Work to do: Type out the complete listing below word for word, without its pictures.

Data shown:
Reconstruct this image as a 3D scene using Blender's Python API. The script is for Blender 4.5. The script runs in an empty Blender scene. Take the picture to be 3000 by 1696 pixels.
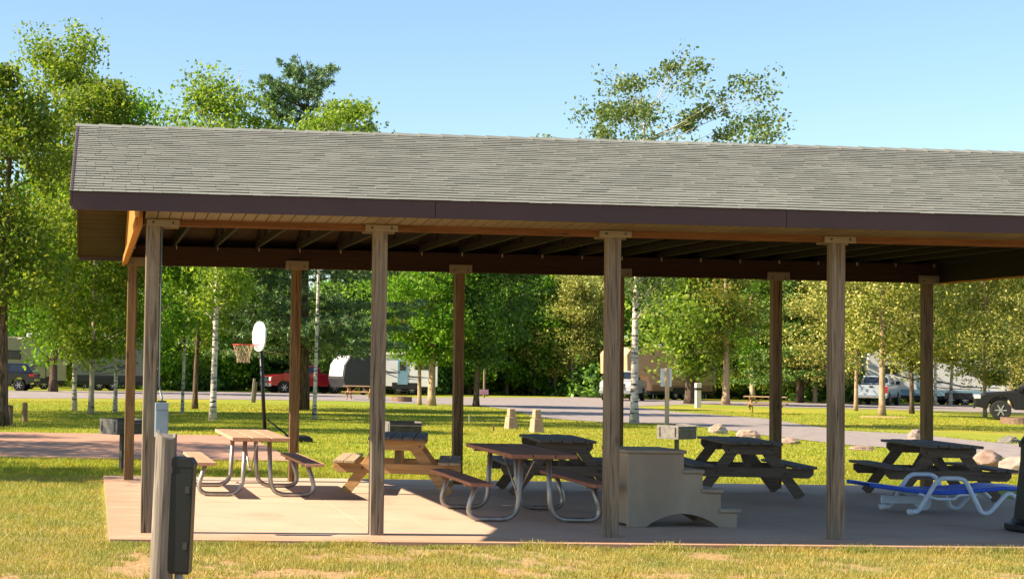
import bpy, math, random
import numpy as np
from mathutils import Vector, Matrix
R=math.radians
S=bpy.context.scene
# ---------------------------------------------------------------- camera
CAM=dict(f=4821.12,pitch=0.0425,roll=0.01847,yaw=-0.07873,c=(-0.5738,-16.9703,1.7816),px0=653.33)
def cam_axes():
    y,p,r=CAM['yaw'],CAM['pitch'],CAM['roll']
    Rt=Vector((math.cos(y),math.sin(y),0)); F=Vector((-math.sin(y),math.cos(y),0)); Z=Vector((0,0,1))
    fw=F*math.cos(p)+Z*math.sin(p); up=-F*math.sin(p)+Z*math.cos(p)
    return Rt*math.cos(r)+up*math.sin(r), -Rt*math.sin(r)+up*math.cos(r), fw
CX,CU,CF=cam_axes(); CP=Vector(CAM['c'])
cd=bpy.data.cameras.new('camera'); co=bpy.data.objects.new('camera',cd); S.collection.objects.link(co)
m=Matrix.Identity(4)
for i in range(3): m[i][0]=CX[i]; m[i][1]=CU[i]; m[i][2]=-CF[i]; m[i][3]=CP[i]
co.matrix_world=m
cd.sensor_width=36; cd.sensor_fit='HORIZONTAL'; cd.lens=CAM['f']/3000*36; cd.shift_x=(1500-CAM['px0'])/3000
cd.clip_end=3000; cd.clip_start=.1
S.camera=co
# ---------------------------------------------------------------- light
SUN_EL=R(38.0); SD=Vector((-math.cos(R(1.5)),-math.sin(R(1.5)),0))*math.cos(SUN_EL)+Vector((0,0,math.sin(SUN_EL)))
W=bpy.data.worlds.new('World'); S.world=W; W.use_nodes=True
nt=W.node_tree; bg=nt.nodes['Background']; sk=nt.nodes.new('ShaderNodeTexSky'); sk.sky_type='NISHITA'; sk.sun_disc=False
sk.sun_elevation=SUN_EL; sk.sun_rotation=math.atan2(SD.x,SD.y); sk.altitude=200; sk.air_density=1.0; sk.dust_density=0.6; sk.ozone_density=1.0
tn=nt.nodes.new('ShaderNodeMix'); tn.data_type='RGBA'; tn.blend_type='MULTIPLY'; tn.inputs[0].default_value=1; tn.inputs[7].default_value=(.97,1.06,1.13,1)
nt.links.new(sk.outputs[0],tn.inputs[6]); nt.links.new(tn.outputs[2],bg.inputs[0]); bg.inputs[1].default_value=0.073
sl=bpy.data.lights.new('sun','SUN'); sl.energy=5.0; sl.angle=R(.55); sl.color=(1,.84,.62)
so=bpy.data.objects.new('sun',sl); S.collection.objects.link(so)
so.rotation_euler=(-SD).to_track_quat('-Z','Y').to_euler()
S.view_settings.view_transform='Standard'; S.view_settings.look='None'; S.view_settings.exposure=1.4; S.view_settings.gamma=1
S.cycles.max_bounces=6; S.cycles.transparent_max_bounces=6
# ---------------------------------------------------------------- pixel (2575 wide reading) -> ground
K=3000/2575
def gz(y): return -0.05-0.0062*min(max(0,y-30),140)
def ray(px,py):
    a=(px*K-CAM['px0'])/CAM['f']; b=(848-py*K)/CAM['f']
    return CX*a+CU*b+CF
def G(px,py,z0=None):
    r=ray(px,py); y=30
    for _ in range(30):
        z=gz(y) if z0 is None else z0
        t=(z-CP.z)/r.z; P=CP+r*t; y=P.y
    return P
FWH=Vector((-math.sin(CAM['yaw']),math.cos(CAM['yaw']),0))
def atD(px,py,D):
    r=ray(px,py); return CP+r*(D/r.dot(FWH))
def GD(px,D):                         # ground point on a column at distance D
    P=atD(px,930,D); return Vector((P.x,P.y,gz(P.y)))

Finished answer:
Reconstruct this image as a 3D scene using Blender's Python API. The script is for Blender 4.5. The script runs in an empty Blender scene. Take the picture to be 3000 by 1696 pixels.
import bpy, math, random
import numpy as np
from mathutils import Vector, Matrix
R=math.radians
S=bpy.context.scene
# ---------------------------------------------------------------- camera
CAM=dict(f=4821.12,pitch=0.0425,roll=0.01847,yaw=-0.07873,c=(-0.5738,-16.9703,1.7816),px0=653.33)
def cam_axes():
    y,p,r=CAM['yaw'],CAM['pitch'],CAM['roll']
    Rt=Vector((math.cos(y),math.sin(y),0)); F=Vector((-math.sin(y),math.cos(y),0)); Z=Vector((0,0,1))
    fw=F*math.cos(p)+Z*math.sin(p); up=-F*math.sin(p)+Z*math.cos(p)
    return Rt*math.cos(r)+up*math.sin(r), -Rt*math.sin(r)+up*math.cos(r), fw
CX,CU,CF=cam_axes(); CP=Vector(CAM['c'])
cd=bpy.data.cameras.new('camera'); co=bpy.data.objects.new('camera',cd); S.collection.objects.link(co)
m=Matrix.Identity(4)
for i in range(3): m[i][0]=CX[i]; m[i][1]=CU[i]; m[i][2]=-CF[i]; m[i][3]=CP[i]
co.matrix_world=m
cd.sensor_width=36; cd.sensor_fit='HORIZONTAL'; cd.lens=CAM['f']/3000*36; cd.shift_x=(1500-CAM['px0'])/3000
cd.clip_end=3000; cd.clip_start=.1
S.camera=co
# ---------------------------------------------------------------- light
SUN_EL=R(38.0); SD=Vector((-math.cos(R(1.5)),-math.sin(R(1.5)),0))*math.cos(SUN_EL)+Vector((0,0,math.sin(SUN_EL)))
W=bpy.data.worlds.new('World'); S.world=W; W.use_nodes=True
nt=W.node_tree; bg=nt.nodes['Background']; sk=nt.nodes.new('ShaderNodeTexSky'); sk.sky_type='NISHITA'; sk.sun_disc=False
sk.sun_elevation=SUN_EL; sk.sun_rotation=math.atan2(SD.x,SD.y); sk.altitude=200; sk.air_density=1.0; sk.dust_density=0.6; sk.ozone_density=1.0
tn=nt.nodes.new('ShaderNodeMix'); tn.data_type='RGBA'; tn.blend_type='MULTIPLY'; tn.inputs[0].default_value=1; tn.inputs[7].default_value=(.97,1.06,1.13,1)
nt.links.new(sk.outputs[0],tn.inputs[6]); nt.links.new(tn.outputs[2],bg.inputs[0]); bg.inputs[1].default_value=0.073
sl=bpy.data.lights.new('sun','SUN'); sl.energy=5.0; sl.angle=R(.55); sl.color=(1,.84,.62)
so=bpy.data.objects.new('sun',sl); S.collection.objects.link(so)
so.rotation_euler=(-SD).to_track_quat('-Z','Y').to_euler()
S.view_settings.view_transform='Standard'; S.view_settings.look='None'; S.view_settings.exposure=1.4; S.view_settings.gamma=1
S.cycles.max_bounces=6; S.cycles.transparent_max_bounces=6
# ---------------------------------------------------------------- pixel (2575 wide reading) -> ground
K=3000/2575
def gz(y): return -0.05-0.0062*min(max(0,y-30),140)
def ray(px,py):
    a=(px*K-CAM['px0'])/CAM['f']; b=(848-py*K)/CAM['f']
    return CX*a+CU*b+CF
def G(px,py,z0=None):
    r=ray(px,py); y=30
    for _ in range(30):
        z=gz(y) if z0 is None else z0
        t=(z-CP.z)/r.z; P=CP+r*t; y=P.y
    return P
FWH=Vector((-math.sin(CAM['yaw']),math.cos(CAM['yaw']),0))
def atD(px,py,D):
    r=ray(px,py); return CP+r*(D/r.dot(FWH))
def GD(px,D):                         # ground point on a column at distance D
    P=atD(px,930,D); return Vector((P.x,P.y,gz(P.y)))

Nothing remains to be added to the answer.